Das mit Franco Ferrini geschriebene Drehbuch zu „Occhiali neri“ entstammt aus einer Zeit, in der Argento Rückverknüpfungen in sein bisheriges Werk mit deutlicher sichtbaren Knoten versah, mehrteilige Projekte wieder aufgriff („La terza madre“, 2009 der letzte Teil einer 30 Jahre zuvor mit „Suspiria“ und „Inferno“ begonnenen Trilogie), zu prägenden Inspirationen seiner Kindheit zurückkehrte (freisinnige Bearbeitungen von „Phantom der Oper“ und „Dracula“: Hauptwerke, die cinephil umfassender wiederentdeckt werden sollten) und Motive früherer Filme variierte. Bereits 1971 bewegte sich in Argentos „Il gatto a nove code“ ein anderer Erblindeter, Karl Malden, durch eine aus Aufnahmen von Turin und Rom montierte Stadt.
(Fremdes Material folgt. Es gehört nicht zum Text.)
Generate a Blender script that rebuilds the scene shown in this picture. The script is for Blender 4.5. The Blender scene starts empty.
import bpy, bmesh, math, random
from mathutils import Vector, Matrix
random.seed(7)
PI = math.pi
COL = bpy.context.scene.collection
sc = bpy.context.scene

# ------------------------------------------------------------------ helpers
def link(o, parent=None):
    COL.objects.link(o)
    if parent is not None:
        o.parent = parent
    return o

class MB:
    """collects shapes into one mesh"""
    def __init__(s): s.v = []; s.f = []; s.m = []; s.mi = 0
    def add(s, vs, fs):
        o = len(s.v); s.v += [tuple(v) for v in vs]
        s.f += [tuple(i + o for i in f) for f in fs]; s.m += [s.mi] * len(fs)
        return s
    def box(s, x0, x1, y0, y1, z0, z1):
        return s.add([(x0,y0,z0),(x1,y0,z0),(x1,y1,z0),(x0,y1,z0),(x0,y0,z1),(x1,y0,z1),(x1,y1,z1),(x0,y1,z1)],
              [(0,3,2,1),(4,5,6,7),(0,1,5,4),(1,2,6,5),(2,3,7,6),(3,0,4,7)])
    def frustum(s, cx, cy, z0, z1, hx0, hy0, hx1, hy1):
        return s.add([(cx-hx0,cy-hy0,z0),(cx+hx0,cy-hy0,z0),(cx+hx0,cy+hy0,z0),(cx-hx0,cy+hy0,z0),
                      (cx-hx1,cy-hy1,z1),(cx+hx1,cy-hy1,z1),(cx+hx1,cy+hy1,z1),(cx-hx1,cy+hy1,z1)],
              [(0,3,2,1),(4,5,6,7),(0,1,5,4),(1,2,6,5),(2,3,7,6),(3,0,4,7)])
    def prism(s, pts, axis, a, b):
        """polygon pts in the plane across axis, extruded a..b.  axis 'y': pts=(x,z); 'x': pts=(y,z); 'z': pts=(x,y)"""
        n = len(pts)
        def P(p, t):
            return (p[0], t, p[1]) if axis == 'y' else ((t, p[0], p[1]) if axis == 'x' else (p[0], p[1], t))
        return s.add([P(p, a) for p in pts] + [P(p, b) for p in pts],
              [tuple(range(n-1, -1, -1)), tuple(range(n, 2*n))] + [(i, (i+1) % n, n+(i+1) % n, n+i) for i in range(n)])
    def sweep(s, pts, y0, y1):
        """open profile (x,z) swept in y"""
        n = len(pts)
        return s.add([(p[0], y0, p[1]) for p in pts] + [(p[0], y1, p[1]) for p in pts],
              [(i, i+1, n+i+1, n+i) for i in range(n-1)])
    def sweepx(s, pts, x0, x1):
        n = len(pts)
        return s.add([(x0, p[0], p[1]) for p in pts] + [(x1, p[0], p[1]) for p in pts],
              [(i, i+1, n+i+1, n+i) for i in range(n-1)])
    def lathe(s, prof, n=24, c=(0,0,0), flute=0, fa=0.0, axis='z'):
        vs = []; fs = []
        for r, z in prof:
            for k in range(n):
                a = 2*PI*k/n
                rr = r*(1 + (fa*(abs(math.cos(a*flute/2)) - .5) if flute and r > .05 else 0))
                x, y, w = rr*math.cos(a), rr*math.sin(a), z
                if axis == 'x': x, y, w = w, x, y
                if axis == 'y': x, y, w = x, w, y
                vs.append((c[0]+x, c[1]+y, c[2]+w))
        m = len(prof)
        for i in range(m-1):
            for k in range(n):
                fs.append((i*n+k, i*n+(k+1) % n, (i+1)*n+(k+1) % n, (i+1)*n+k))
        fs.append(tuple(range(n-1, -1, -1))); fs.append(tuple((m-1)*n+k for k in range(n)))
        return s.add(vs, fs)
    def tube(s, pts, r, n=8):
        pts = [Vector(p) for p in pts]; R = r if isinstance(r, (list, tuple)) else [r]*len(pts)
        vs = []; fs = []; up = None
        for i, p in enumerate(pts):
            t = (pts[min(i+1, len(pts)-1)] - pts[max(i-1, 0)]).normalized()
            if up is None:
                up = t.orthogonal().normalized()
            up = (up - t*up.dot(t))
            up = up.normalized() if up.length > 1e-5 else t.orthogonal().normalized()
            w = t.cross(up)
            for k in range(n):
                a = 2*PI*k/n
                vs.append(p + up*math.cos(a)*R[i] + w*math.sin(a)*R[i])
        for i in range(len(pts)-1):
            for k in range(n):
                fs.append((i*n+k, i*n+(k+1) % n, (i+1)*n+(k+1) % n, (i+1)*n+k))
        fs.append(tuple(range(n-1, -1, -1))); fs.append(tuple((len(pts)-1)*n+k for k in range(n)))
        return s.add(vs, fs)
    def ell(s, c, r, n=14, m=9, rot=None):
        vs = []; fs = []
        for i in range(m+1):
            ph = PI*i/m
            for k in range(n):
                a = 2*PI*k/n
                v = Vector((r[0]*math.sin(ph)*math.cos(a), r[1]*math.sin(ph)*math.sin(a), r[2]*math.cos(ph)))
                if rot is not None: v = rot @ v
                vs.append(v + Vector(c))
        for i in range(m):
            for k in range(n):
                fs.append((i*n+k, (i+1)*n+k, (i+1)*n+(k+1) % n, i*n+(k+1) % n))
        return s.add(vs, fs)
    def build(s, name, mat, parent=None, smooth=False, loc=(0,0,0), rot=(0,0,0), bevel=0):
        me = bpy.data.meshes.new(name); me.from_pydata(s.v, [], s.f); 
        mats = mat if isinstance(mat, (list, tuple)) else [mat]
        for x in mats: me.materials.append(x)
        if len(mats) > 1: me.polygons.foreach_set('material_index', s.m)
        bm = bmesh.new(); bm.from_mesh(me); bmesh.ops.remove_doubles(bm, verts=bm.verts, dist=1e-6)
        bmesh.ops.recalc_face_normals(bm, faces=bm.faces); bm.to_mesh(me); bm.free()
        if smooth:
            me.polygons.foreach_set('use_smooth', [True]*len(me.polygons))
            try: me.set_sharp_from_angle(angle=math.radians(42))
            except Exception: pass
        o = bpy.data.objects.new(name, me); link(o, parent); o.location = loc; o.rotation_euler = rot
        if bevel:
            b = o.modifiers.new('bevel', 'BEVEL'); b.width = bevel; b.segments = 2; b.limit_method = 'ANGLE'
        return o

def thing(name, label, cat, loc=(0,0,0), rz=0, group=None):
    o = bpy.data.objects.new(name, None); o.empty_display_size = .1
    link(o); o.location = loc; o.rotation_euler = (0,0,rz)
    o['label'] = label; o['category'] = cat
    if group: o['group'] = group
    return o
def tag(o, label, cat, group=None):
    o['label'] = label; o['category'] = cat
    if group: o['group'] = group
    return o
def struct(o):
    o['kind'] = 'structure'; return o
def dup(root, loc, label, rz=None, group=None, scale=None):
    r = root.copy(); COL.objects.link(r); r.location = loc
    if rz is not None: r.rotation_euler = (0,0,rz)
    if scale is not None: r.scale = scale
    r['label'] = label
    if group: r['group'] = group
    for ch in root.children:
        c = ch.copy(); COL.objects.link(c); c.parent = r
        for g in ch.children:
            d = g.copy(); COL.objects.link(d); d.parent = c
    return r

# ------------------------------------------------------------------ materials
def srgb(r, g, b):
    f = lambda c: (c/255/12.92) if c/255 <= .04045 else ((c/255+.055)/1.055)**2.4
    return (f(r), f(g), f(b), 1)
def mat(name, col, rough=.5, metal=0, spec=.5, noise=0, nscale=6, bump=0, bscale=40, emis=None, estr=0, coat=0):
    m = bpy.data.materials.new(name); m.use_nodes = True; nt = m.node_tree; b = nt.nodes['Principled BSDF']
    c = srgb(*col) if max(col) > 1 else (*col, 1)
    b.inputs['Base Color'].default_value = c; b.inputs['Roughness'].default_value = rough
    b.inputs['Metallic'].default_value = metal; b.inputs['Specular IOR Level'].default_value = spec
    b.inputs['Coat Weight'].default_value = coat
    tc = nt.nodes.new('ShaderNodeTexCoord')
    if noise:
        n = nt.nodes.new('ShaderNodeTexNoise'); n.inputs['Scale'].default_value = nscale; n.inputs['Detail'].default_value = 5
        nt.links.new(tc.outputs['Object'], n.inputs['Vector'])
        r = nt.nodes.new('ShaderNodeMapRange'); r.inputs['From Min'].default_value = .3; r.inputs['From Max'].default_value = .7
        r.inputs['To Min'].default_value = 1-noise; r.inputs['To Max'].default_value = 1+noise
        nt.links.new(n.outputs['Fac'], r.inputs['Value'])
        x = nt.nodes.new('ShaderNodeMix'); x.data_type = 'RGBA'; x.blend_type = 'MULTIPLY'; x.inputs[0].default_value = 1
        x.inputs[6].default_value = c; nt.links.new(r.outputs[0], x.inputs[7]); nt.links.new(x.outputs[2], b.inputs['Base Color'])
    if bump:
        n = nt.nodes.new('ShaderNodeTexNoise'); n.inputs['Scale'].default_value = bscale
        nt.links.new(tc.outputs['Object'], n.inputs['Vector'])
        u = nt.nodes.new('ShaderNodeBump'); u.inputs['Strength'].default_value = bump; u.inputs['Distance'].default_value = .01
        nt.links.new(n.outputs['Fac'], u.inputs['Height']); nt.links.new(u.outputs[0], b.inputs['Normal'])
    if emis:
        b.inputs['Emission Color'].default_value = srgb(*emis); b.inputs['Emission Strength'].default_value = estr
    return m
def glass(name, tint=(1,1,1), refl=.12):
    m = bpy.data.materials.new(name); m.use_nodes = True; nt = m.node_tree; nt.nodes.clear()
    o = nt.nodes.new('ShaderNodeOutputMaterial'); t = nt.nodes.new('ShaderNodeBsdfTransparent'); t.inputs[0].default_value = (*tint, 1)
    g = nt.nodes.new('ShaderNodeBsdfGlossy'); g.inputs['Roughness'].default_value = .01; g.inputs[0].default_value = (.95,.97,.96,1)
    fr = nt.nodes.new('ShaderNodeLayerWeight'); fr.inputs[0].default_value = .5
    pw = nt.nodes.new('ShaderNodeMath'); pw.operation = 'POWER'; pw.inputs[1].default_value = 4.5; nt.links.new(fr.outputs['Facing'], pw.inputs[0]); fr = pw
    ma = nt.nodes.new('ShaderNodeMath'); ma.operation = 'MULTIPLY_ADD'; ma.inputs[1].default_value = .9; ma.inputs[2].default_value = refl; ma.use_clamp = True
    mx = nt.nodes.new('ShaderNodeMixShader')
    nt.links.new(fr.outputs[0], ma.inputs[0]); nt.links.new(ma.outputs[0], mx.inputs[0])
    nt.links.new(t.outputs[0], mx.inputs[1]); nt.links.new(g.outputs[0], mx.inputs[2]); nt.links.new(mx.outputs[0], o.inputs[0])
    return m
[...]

Aber war „Il gatto a nove code“ in seiner Konzentration auf die Orientierungsskills eines Blinden noch einer von Argentos tighteren, äußerlich aktionsgetriebenen Filmen, so taucht „Occhiali neri“ als feinfühliges Meisterwerk über das Ertasten der Dunkelheit vollkommen in den übersteigerten Empfindungsraum eines klassischen Melodrams ein: Bewegung und Handlung als Ausdruck von Sentiment und Mitgefühl. In seinem 19. und hoffentlich noch nicht letzten Kinofilm zeigt Dario Argento nicht Figuren, die sich allein den emporgekrochenen Untiefen von jemand anderem stellen, sondern sagt: Jede Form des Nicht-Sehens braucht etwas, das einen an die Hand nimmt und mit sich zieht.